Duas entrevistas de ex-militares sobressaem das demais. Um deles está em liberdade e não parece ter noção do que está dizendo. O outro é Raúl Eduardo Iturriaga Neumann, preso desde 2007 em Punta Peuco, onde Moretti o filmou. Punta Peuco é um centro de detenção na região metropolitana de Santiago, construído em 1995 especialmente para condenados por crimes contra a humanidade cometidos durante a ditadura militar (1973-1990).

Vice-diretor de inteligência da Dina (Diretoria de Inteligência Nacional), Iturriaga Neumann foi condenado na Itália, na França e no Chile por cumplicidade em sequestro e desaparecimento, confinamento, detenção arbitrária, tortura e atos de barbárie, inclusive os assassinatos, entre outros, do general Prats, em Buenos Aires, e de Orlando Letelier, em Washington.

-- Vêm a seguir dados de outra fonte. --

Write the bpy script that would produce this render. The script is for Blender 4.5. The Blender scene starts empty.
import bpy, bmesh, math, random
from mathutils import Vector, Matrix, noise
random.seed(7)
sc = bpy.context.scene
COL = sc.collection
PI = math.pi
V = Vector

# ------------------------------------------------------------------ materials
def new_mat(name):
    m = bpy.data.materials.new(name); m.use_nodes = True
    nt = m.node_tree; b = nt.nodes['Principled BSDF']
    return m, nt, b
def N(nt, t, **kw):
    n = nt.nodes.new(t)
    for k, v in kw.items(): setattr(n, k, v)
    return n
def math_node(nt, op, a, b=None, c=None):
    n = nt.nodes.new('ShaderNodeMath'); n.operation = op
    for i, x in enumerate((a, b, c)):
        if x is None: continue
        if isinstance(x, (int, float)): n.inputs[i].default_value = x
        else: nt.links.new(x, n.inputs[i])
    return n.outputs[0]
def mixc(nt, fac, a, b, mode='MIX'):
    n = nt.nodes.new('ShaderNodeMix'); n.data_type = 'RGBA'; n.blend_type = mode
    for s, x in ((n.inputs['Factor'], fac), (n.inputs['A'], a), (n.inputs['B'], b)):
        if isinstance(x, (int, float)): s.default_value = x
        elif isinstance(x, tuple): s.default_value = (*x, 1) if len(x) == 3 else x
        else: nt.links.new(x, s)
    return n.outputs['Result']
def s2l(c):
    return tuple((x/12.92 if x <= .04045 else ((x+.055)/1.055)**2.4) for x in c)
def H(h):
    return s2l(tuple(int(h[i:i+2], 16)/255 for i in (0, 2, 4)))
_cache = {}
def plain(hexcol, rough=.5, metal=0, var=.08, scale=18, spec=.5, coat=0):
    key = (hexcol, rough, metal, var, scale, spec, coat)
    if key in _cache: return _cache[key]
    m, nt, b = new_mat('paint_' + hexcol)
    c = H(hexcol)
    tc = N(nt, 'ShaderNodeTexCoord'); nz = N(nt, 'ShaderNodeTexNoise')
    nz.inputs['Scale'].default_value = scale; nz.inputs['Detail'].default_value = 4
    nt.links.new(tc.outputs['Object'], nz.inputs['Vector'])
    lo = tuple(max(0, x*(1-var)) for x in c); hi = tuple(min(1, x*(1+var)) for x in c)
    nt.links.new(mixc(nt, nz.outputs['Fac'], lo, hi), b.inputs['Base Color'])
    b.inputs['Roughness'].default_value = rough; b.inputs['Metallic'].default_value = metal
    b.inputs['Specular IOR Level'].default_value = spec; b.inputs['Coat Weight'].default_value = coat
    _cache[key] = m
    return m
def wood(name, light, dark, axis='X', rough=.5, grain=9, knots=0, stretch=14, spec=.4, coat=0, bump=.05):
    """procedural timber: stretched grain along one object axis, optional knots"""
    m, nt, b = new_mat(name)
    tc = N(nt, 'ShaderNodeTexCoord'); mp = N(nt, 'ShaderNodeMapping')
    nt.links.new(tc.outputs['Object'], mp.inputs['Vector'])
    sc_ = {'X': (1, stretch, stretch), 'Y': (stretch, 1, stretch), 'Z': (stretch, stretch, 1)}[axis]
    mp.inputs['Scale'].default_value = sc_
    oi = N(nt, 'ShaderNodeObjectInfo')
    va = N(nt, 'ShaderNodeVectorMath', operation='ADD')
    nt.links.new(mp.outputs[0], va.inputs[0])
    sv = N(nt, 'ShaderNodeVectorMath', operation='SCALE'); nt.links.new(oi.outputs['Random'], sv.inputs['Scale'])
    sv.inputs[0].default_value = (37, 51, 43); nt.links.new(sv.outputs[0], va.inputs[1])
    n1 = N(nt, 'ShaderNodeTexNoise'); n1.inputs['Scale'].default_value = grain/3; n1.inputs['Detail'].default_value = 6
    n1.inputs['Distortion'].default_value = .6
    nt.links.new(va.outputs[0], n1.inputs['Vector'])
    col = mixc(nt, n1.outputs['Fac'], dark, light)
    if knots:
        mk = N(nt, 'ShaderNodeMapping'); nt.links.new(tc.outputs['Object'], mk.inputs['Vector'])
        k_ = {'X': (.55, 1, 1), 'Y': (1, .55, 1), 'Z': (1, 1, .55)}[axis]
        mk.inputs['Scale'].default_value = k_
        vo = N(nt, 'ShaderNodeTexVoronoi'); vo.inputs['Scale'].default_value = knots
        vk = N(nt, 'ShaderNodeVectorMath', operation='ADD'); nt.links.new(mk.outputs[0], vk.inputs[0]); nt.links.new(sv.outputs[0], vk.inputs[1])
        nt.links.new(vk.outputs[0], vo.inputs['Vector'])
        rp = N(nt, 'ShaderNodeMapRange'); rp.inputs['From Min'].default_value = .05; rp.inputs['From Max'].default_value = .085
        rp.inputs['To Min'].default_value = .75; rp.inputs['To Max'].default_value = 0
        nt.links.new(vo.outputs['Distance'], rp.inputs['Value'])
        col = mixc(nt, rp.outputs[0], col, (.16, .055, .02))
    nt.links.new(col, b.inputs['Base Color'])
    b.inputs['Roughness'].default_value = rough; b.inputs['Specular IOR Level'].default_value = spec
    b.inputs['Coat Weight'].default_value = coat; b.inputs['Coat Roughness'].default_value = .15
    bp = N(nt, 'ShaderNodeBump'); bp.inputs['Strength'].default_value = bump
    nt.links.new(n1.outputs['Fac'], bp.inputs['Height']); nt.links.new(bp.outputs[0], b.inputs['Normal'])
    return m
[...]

O espectador de Santiago, Itália não recebe essas informações. Fica sabendo tão somente o nome do entrevistado e que se trata de um ex-militar que está preso. Inquirido, Iturriaga Neumann reage, dizendo a Moretti que ele não é seu confessor, nem um juíz. Há um corte e no plano seguinte, pela primeira vez no filme, Moretti está em quadro, diante de Neumann, ambos em pé. “Me haviam dito que esta entrevista seria imparcial”, diz Neumann. Moretti bate a mão no peito e diz com orgulho: “Eu não sou imparcial. Eu não sou imparcial.”

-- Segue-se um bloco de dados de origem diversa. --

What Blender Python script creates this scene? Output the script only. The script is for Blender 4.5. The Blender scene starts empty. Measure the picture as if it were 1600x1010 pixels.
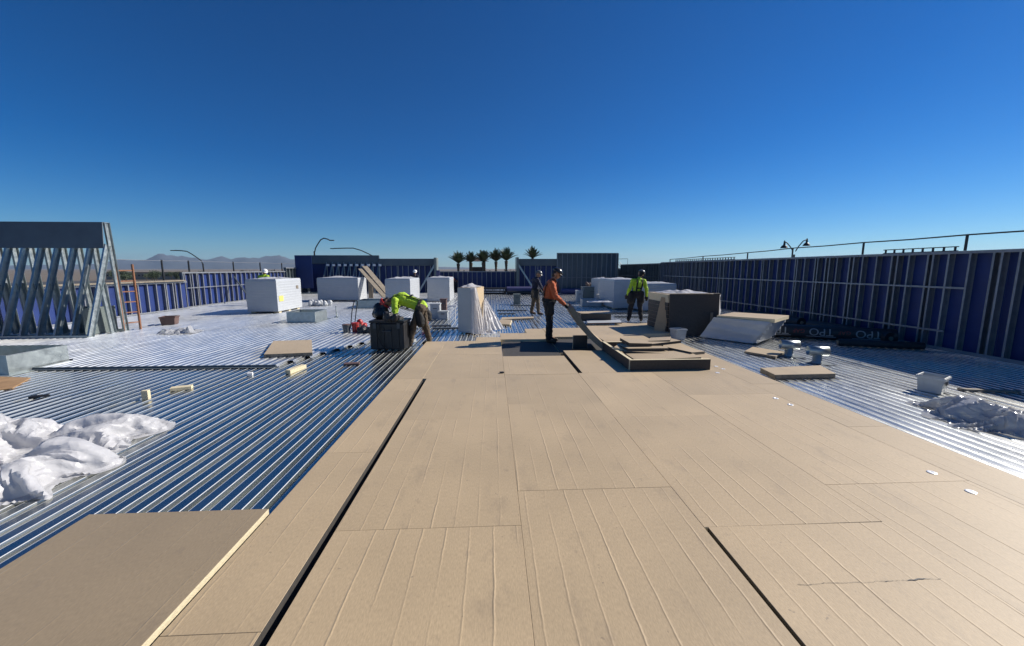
import bpy, bmesh, math, random
from mathutils import Vector, Matrix, Euler, noise
R = math.radians
random.seed(7)
scene = bpy.context.scene
C = scene.collection

# ---------------------------------------------------------------- camera, sky, sun, exposure
FPX = 610.0                                   # focal length in photo pixels (1600 wide)
PITCH = math.atan(85 / FPX)
YAW = math.atan(30 * math.cos(PITCH) / FPX)
EYE = 1.82
cam = bpy.data.cameras.new('camera'); cam.sensor_width = 36.0; cam.lens = 36.0 * FPX / 1600
cam.clip_start = 0.05; cam.clip_end = 60000
camo = bpy.data.objects.new('camera', cam); C.objects.link(camo)
camo.location = (0, 0, EYE); camo.rotation_euler = (math.pi / 2 - PITCH, 0, -YAW)
scene.camera = camo

SUN_TO = Vector((1.32, 0.44, 1.0)).normalized()
SUN_EL = math.asin(SUN_TO.z)
world = bpy.data.worlds.new('World'); scene.world = world; world.use_nodes = True
wn = world.node_tree; wn.nodes.clear()
sky = wn.nodes.new('ShaderNodeTexSky'); sky.sky_type = 'NISHITA'; sky.sun_disc = False
sky.sun_elevation = SUN_EL; sky.sun_rotation = math.atan2(SUN_TO.x, SUN_TO.y)
sky.altitude = 1500; sky.air_density = 1.0; sky.dust_density = 0.3; sky.ozone_density = 5.0
hsv = wn.nodes.new('ShaderNodeHueSaturation'); hsv.inputs['Saturation'].default_value = 1.40
gam = wn.nodes.new('ShaderNodeGamma'); gam.inputs['Gamma'].default_value = 1.1
tint = wn.nodes.new('ShaderNodeMix'); tint.data_type = 'RGBA'; tint.blend_type = 'MULTIPLY'; tint.inputs[0].default_value = 1.0; tint.inputs[7].default_value = (0.76, 1.0, 1.10, 1)
bg = wn.nodes.new('ShaderNodeBackground'); bg.inputs['Strength'].default_value = 0.052
wo = wn.nodes.new('ShaderNodeOutputWorld')
wn.links.new(sky.outputs[0], hsv.inputs['Color']); wn.links.new(hsv.outputs[0], gam.inputs['Color'])
wn.links.new(gam.outputs[0], tint.inputs[6]); wn.links.new(tint.outputs[2], bg.inputs['Color']); wn.links.new(bg.outputs[0], wo.inputs['Surface'])
sun = bpy.data.lights.new('sun', 'SUN'); sun.energy = 5.0; sun.angle = R(0.53); sun.color = (1.0, 0.94, 0.85)
suno = bpy.data.objects.new('sun', sun); C.objects.link(suno)
suno.rotation_euler = (-SUN_TO).to_track_quat('-Z', 'Y').to_euler()
vs = scene.view_settings
vs.view_transform = 'Standard'; vs.look = 'None'; vs.gamma = 1.0; vs.use_curve_mapping = False; vs.exposure = 0.32
scene.render.engine = 'CYCLES'
scene.cycles.max_bounces = 8

def at(px, py, z=0.0):
    """world point at height z under photo pixel (px, py): used to measure where things stand"""
    u = (px - 800) / FPX; v = -(py - 505) / FPX
    y = math.cos(PITCH) + v * math.sin(PITCH); zz = -math.sin(PITCH) + v * math.cos(PITCH)
    X = u * math.cos(YAW) + y * math.sin(YAW); Y = -u * math.sin(YAW) + y * math.cos(YAW)
    t = (z - EYE) / zz
    return Vector((X * t, Y * t, z))

# ---------------------------------------------------------------- materials
def nod(nt, kind, **kw):
    n = nt.nodes.new(kind)
    for k, v in kw.items():
        if k in n.inputs: n.inputs[k].default_value = v
        else: setattr(n, k, v)
    return n

def mat(name, col, rough=0.6, metal=0.0, var=0.12, vscale=6.0, bump=0.0, bscale=40.0, spec=0.5, rrough=0.0,
        translucent=0.0, dirt=None, dirt_scale=1.5, dirt_amt=0.5, objvar=0.0, stretch=(1, 1, 1), coat=0.0):
    m = bpy.data.materials.new(name); m.use_nodes = True
    nt = m.node_tree; L = nt.links; b = nt.nodes['Principled BSDF']
    b.inputs['Roughness'].default_value = rough; b.inputs['Metallic'].default_value = metal
    b.inputs['Specular IOR Level'].default_value = spec
    b.inputs['Coat Weight'].default_value = coat
    tc = nod(nt, 'ShaderNodeTexCoord'); mp = nod(nt, 'ShaderNodeMapping'); mp.inputs['Scale'].default_value = stretch
    info = nod(nt, 'ShaderNodeObjectInfo')
    add = nod(nt, 'ShaderNodeVectorMath', operation='ADD')
    sc = nod(nt, 'ShaderNodeVectorMath', operation='SCALE'); sc.inputs['Scale'].default_value = 37.0
    cmb = nod(nt, 'ShaderNodeCombineXYZ')
    L.new(info.outputs['Random'], cmb.inputs[0]); L.new(info.outputs['Random'], cmb.inputs[1]); L.new(cmb.outputs[0], sc.inputs[0])
    L.new(tc.outputs['Object'], add.inputs[0]); L.new(sc.outputs[0], add.inputs[1]); L.new(add.outputs[0], mp.inputs[0])
    n1 = nod(nt, 'ShaderNodeTexNoise', Scale=vscale, Detail=6.0, Roughness=0.6); L.new(mp.outputs[0], n1.inputs['Vector'])
    mr = nod(nt, 'ShaderNodeMapRange'); mr.inputs['From Min'].default_value = 0.25; mr.inputs['From Max'].default_value = 0.75
    mr.inputs['To Min'].default_value = 1 - var; mr.inputs['To Max'].default_value = 1 + var
    L.new(n1.outputs[0], mr.inputs[0])
    val = mr.outputs[0]
    if objvar:
        mo = nod(nt, 'ShaderNodeMapRange'); mo.inputs['To Min'].default_value = 1 - objvar; mo.inputs['To Max'].default_value = 1 + objvar
        L.new(info.outputs['Random'], mo.inputs[0])
        mm = nod(nt, 'ShaderNodeMath', operation='MULTIPLY'); L.new(val, mm.inputs[0]); L.new(mo.outputs[0], mm.inputs[1]); val = mm.outputs[0]
    vm = nod(nt, 'ShaderNodeVectorMath', operation='SCALE'); vm.inputs[0].default_value = col; L.new(val, vm.inputs['Scale'])
    out = vm.outputs[0]
    if dirt:
        n2 = nod(nt, 'ShaderNodeTexNoise', Scale=dirt_scale, Detail=8.0, Roughness=0.65); L.new(mp.outputs[0], n2.inputs['Vector'])
        r2 = nod(nt, 'ShaderNodeMapRange'); r2.inputs['From Min'].default_value = 0.5; r2.inputs['From Max'].default_value = 0.72
        r2.inputs['To Max'].default_value = dirt_amt; L.new(n2.outputs[0], r2.inputs[0])
        mx = nod(nt, 'ShaderNodeMix', data_type='RGBA'); L.new(r2.outputs[0], mx.inputs['Factor'])
        L.new(out, mx.inputs[6]); mx.inputs[7].default_value = (*dirt, 1); out = mx.outputs[2]
    L.new(out, b.inputs['Base Color'])
    if rrough:
        r3 = nod(nt, 'ShaderNodeMapRange'); r3.inputs['From Min'].default_value = 0.3; r3.inputs['From Max'].default_value = 0.7
        r3.inputs['To Min'].default_value = max(0.02, rough - rrough); r3.inputs['To Max'].default_value = min(1, rough + rrough)
        L.new(n1.outputs[0], r3.inputs[0]); L.new(r3.outputs[0], b.inputs['Roughness'])
    if bump:
        n4 = nod(nt, 'ShaderNodeTexNoise', Scale=bscale, Detail=5.0); L.new(mp.outputs[0], n4.inputs['Vector'])
        bp = nod(nt, 'ShaderNodeBump'); bp.inputs['Strength'].default_value = min(1.0, bump); bp.inputs['Distance'].default_value = 0.01
        L.new(n4.outputs[0], bp.inputs['Height']); L.new(bp.outputs[0], b.inputs['Normal'])
    if translucent:
        tr = nod(nt, 'ShaderNodeBsdfTranslucent'); L.new(out, tr.inputs['Color'])
        ms = nod(nt, 'ShaderNodeMixShader'); ms.inputs[0].default_value = translucent
        o = nt.nodes['Material Output']; L.new(b.outputs[0], ms.inputs[1]); L.new(tr.outputs[0], ms.inputs[2]); L.new(ms.outputs[0], o.inputs['Surface'])
    return m

def board_mat(name='paper_facer', tone=(0.425, 0.318, 0.190)):
    """paper facer of the insulation boards: fibres, long wrinkles, scuffs"""
    m = bpy.data.materials.new(name); m.use_nodes = True
    nt = m.node_tree; L = nt.links; b = nt.nodes['Principled BSDF']
    b.inputs['Sheen Weight'].default_value = 0.3; b.inputs['Sheen Roughness'].default_value = 0.45; b.inputs['Sheen Tint'].default_value = (.95, .84, .68, 1)
    b.inputs['Roughness'].default_value = 0.58; b.inputs['Specular IOR Level'].default_value = 0.5
    tc = nod(nt, 'ShaderNodeTexCoord'); info = nod(nt, 'ShaderNodeObjectInfo')
    cmb = nod(nt, 'ShaderNodeCombineXYZ'); sc = nod(nt, 'ShaderNodeVectorMath', operation='SCALE'); sc.inputs['Scale'].default_value = 53.0
    L.new(info.outputs['Random'], cmb.inputs[0]); L.new(info.outputs['Random'], cmb.inputs[1]); L.new(cmb.outputs[0], sc.inputs[0])
    add = nod(nt, 'ShaderNodeVectorMath', operation='ADD'); L.new(tc.outputs['Object'], add.inputs[0]); L.new(sc.outputs[0], add.inputs[1])
    def noise_(scale, stretch=(1, 1, 1), detail=4.0, rough=0.55):
        mp = nod(nt, 'ShaderNodeMapping'); mp.inputs['Scale'].default_value = stretch; L.new(add.outputs[0], mp.inputs[0])
        n = nod(nt, 'ShaderNodeTexNoise', Scale=scale, Detail=detail, Roughness=rough); L.new(mp.outputs[0], n.inputs['Vector']); return n.outputs[0]
    def rng(src, a, c, lo, hi):
        r = nod(nt, 'ShaderNodeMapRange'); r.inputs['From Min'].default_value = a; r.inputs['From Max'].default_value = c
        r.inputs['To Min'].default_value = lo; r.inputs['To Max'].default_value = hi; L.new(src, r.inputs[0]); return r.outputs[0]
    def math_(op, a, c):
        n = nod(nt, 'ShaderNodeMath', operation=op)
        for i, q in enumerate((a, c)):
            if isinstance(q, (int, float)): n.inputs[i].default_value = q
            else: L.new(q, n.inputs[i])
        return n.outputs[0]
    # colour
    big = rng(noise_(1.1), .3, .7, .90, 1.08)
    fib = rng(noise_(150, (1, .25, 1), 3.0), .3, .7, .86, 1.12)
    obv = rng(info.outputs['Random'], 0, 1, .93, 1.06)
    v = math_('MULTIPLY', math_('MULTIPLY', big, fib), obv)
    vm = nod(nt, 'ShaderNodeVectorMath', operation='SCALE'); vm.inputs[0].default_value = tone; L.new(v, vm.inputs['Scale'])
    sp = rng(noise_(26, (1, 1, 1), 2.0), .73, .77, 0, .55)           # dark specks
    scf = math_('MAXIMUM', rng(noise_(4, (1, .4, 1), 8.0, .72), .56, .72, 0, .34), rng(noise_(9, (1, .6, 1), 6.0, .6), .66, .74, 0, .35))     # scuffs
    d = math_('MAXIMUM', sp, scf)
    mx = nod(nt, 'ShaderNodeMix', data_type='RGBA'); L.new(d, mx.inputs['Factor']); L.new(vm.outputs[0], mx.inputs[6]); mx.inputs[7].default_value = (0.17, 0.13, 0.095, 1)
    L.new(mx.outputs[2], b.inputs['Base Color'])
    # long wrinkles in the facer, about every 15 cm
    sepx = nod(nt, 'ShaderNodeSeparateXYZ'); L.new(add.outputs[0], sepx.inputs[0])
    wob = math_('MULTIPLY', math_('SUBTRACT', noise_(1.6, (.4, 1, 1), 3.0), .5), .032)
    wob2 = math_('MULTIPLY', math_('SUBTRACT', noise_(9, (.3, 1, 1), 2.0), .5), .012)
    xx = math_('ADD', math_('ADD', sepx.outputs[0], wob), wob2)
    ph = math_('MULTIPLY', xx, 2 * math.pi / 0.155)
    s = nod(nt, 'ShaderNodeMath', operation='SINE'); L.new(ph, s.inputs[0])
    ridge = math_('POWER', math_('MAXIMUM', s.outputs[0], 0.0), 42.0)
    amp = rng(noise_(3.0, (1.8, .35, 1), 4.0), .40, .66, 0.0, 1.0)
    h1 = math_('MULTIPLY', ridge, amp)
    h2 = math_('MULTIPLY', noise_(60, (1, .5, 1), 4.0), 0.14)
    bp = nod(nt, 'ShaderNodeBump'); bp.inputs['Strength'].default_value = 0.5; bp.inputs['Distance'].default_value = 0.0055
    L.new(math_('ADD', h1, h2), bp.inputs['Height']); L.new(bp.outputs[0], b.inputs['Normal'])
    return m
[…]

Ao incluir a cena em Santiago, Itália, Moretti deixa claro que se trata de um filme engajado no qual convicções pessoais do realizador se impõem, sendo, portanto, parcial por definição. Situa-se, dessa forma, de modo inequívoco, fora do campo do documentário. O filme serve para se contrapor a “uma grande parte da sociedade italiana [que] está indo em direção oposta com relação à receptividade, à solidariedade e à curiosidade pelos outros”. Para Moretti, o valor de Santiago, Itália é utilitário. É um meio de fazer uma intervenção política na qual certas considerações éticas, próprias do documentarista, são deixadas de lado – quais sejam, não fazer papel de promotor ou juiz, limitando-se a observar e tentar compreender.